Michelle Sraha-Yeboah

Sraha-Yeboah received the Best PhD Dissertation in Canadian Studies Award, which honours an outstanding interdisciplinary doctoral thesis that significantly advances knowledge of Canada. She earned the recognition for her dissertation “From Palliative Practice to Transformative Praxis: A Black Feminist Psychology Framework on Black Canadians’ Mental Healthcare Service Delivery.”

Michelle Sraha-Yeboah
Michelle Sraha-Yeboah

Her research examines how historical, structural and racial forces influence mental health service use and well-being among Black Canadians, particularly those connected to faith traditions and diasporic communities. The award-winning dissertation combines interviews with parish ministers and psychotherapists, literary analysis of thematically resonant novels, and qualitative research to challenge conventional explanations for the underuse of mental health services in Black communities.

The CSN–RÉC awards committee described the dissertation as “bold, original and creative,” calling it “a concrete example of what the new field of Canadian studies can offer – a dynamic praxis that brings different disciplines into conversation to address pressing social issues.”

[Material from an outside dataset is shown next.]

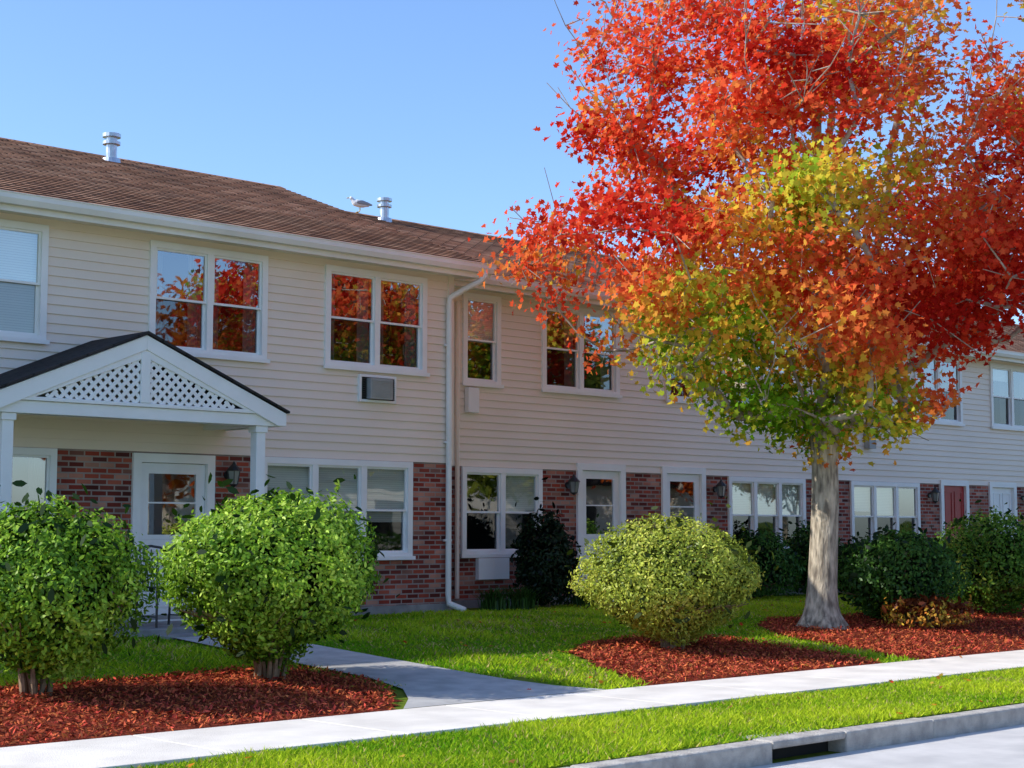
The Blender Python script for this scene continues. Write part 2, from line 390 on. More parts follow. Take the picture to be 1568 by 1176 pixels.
b1=empty('brick_townhouse'); b2=empty('brick_townhouse')
UZ0,UZ1=3.35,4.76; LZ0,LZ1=.76,2.115
def section(par,w,X0,X1,ups,lows,doors,ez,rz,gable_l,gable_r):
    ops_u=[]; ops_l=[]
    for (a,b,n,bl) in ups: window(par,a,b,UZ0,UZ1,w,n,bl,curtain=(max(bl)<.5)); ops_u.append((a+.01,b-.01,UZ0+.01,UZ1-.01))
    for (a,b,n,bl) in lows: window(par,a,b,LZ0,LZ1,w,n,bl,curtain=(max(bl)<.3)); ops_l.append((a+.01,b-.01,LZ0+.01,LZ1-.01))
    for (a,b,z1,mat,gls) in doors:
        door(par,a,b,.06,z1,w,mat,'red_door' if mat is M_reddoor else 'door',gls); ops_l.append((a+.01,b-.01,.07,z1-.01)); 
        if z1>ZS: ops_u.append((a+.01,b-.01,ZS-.1,z1-.01))
    siding(bk(par,'siding_wall',M_siding),X0,X1,w,ops_u)
    flatwall(bk(par,'brick_wall',M_brick),X0,X1,w,ops_l,.12,ZS)
    bk(par,'foundation',M_found).box(X0,X1,w-.025,w+.2,-.3,.12)
    tr=bk(par,'fascia_and_soffit',M_white2)
    dk=bk(par,'interior_dark',M_dark); dk.poly([(X0+.1,w+1.3,0),(X1-.1,w+1.3,0),(X1-.1,w+1.3,ZT),(X0+.1,w+1.3,ZT)]); dk.poly([(X0+.1,w+.2,2.5),(X1-.1,w+.2,2.5),(X1-.1,w+1.3,2.5),(X0+.1,w+1.3,2.5)])
    D=10.0; ew=bk(par,'end_walls',M_siding)
    for xx in (X0,X1): 
        ew.poly([(xx,w,0),(xx,w+D-.4,0),(xx,w+D-.4,4.9),(xx,w+(D-.4)/2,rz-.1),(xx,w,4.9)])
    ew.poly([(X0,w+D-.4,0),(X1,w+D-.4,0),(X1,w+D-.4,4.9),(X0,w+D-.4,4.9)])
    e=w-.42; rx0,rx1=X0-gable_l,X1+gable_r; ry=w+4.86; ye=2*ry-e
    rf=bk(par,'roof_shingles',M_roof)
    nc=36; sl=(rz-ez)/(ry-e)
    for i in range(nc):
        ya=e-.03+(ry-e+.03)*i/nc; yb=e-.03+(ry-e+.03)*(i+1)/nc
        za=ez-.012+(rz-ez+.012)*i/nc; zb=ez-.012+(rz-ez+.012)*(i+1)/nc
        rf.poly([(rx0,ya,za+.012),(rx1,ya,za+.012),(rx1,yb,zb),(rx0,yb,zb)])
        rf.poly([(rx0,ya,za-.001),(rx1,ya,za-.001),(rx1,ya,za+.012),(rx0,ya,za+.012)])
    rf.prismx([(e-.028,ez-.022),(ry,rz-.012),(ye+.03,ez-.022),(ye+.03,ez-.04),(ry,rz-.05),(e-.028,ez-.045)],rx0+.003,rx1-.003)
    x=rx0
    rc=bk(par,'ridge_cap',M_roof)
    while x<rx1:
        rc.prismx([(ry-.14,rz-.05+.012),(ry,rz+.02),(ry+.14,rz-.05+.012),(ry,rz-.02)],x,min(x+.29,rx1)); x+=.3
    tr.box(rx0+.01,rx1-.01,e,e+.03,ez-.22,ez-.047)
    tr.box(rx0+.01,rx1-.01,e+.03,w,ez-.17,ez-.15)
    for xx,s in ((rx0,1),(rx1,-1)):
        xa,xb=(xx-.012,xx+.02) if s>0 else (xx-.02,xx+.012)
        tr.prismx([(e-.01,ez-.2),(e-.01,ez-.05),(ry,rz-.06),(ry,rz-.22)],xa,xb)
    gu=bk(par,'gutter',M_white2)
    gu.prismx([(e-.002,ez-.15),(e-.09,ez-.15),(e-.12,ez-.09),(e-.12,ez-.03),(e-.132,ez-.03),(e-.132,ez-.022),(e-.11,ez-.022),(e-.105,ez-.085),(e-.08,ez-.14),(e-.002,ez-.14)],rx0,rx1)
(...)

While at York, Sraha-Yeboah received the University's Barbara Godard Prize for the Best York University Dissertation in Canadian Studies. Her dissertation will now be submitted by CSN–RÉC as Canada’s nominee for the International Council for Canadian Studies Best Doctoral Thesis Award, an international honour recognizing the most outstanding doctoral research in Canadian studies worldwide.

Aysha Campbell

Campbell received the Best MA Thesis or Major Research Paper in Canadian Studies Award, which recognizes outstanding interdisciplinary research and innovation in the study of Canada. She was honoured for her major research paper “Scarborough Through the Lens of Sound and Literature,” which was also recognized with the Leslie Sanders Prize at York University in 2024.

Aysha Campbell
Aysha Campbell

Campbell’s work explores how Black, brown, Asian and Indigenous residents of Scarborough experience and define their city on their own terms, despite systems of oppression that produce both invisibility and hypervisibility. Drawing on the emerging field of sound studies, her paper uses auditory and literary analysis to show how racialized communities reinterpret Scarborough as a vibrant, relational space grounded in shared ways of being.

The awards committee commended her work as “rigorous and theoretically interesting yet immensely readable,” calling it an important contribution to the growing field of Black Canadian studies.

At York, Campbell previously received the LA&PS Dean’s Award for Research Excellence for her project “York Study Mouse Mentoring and Tutoring Program for Black Youth-in-Care,” which supported Black youth in the child welfare system. She also earned the Humanities Education and Research Association Undergraduate Research Prize for a paper critically examining Canada’s liberal democracy and its historical ties to Black freedom.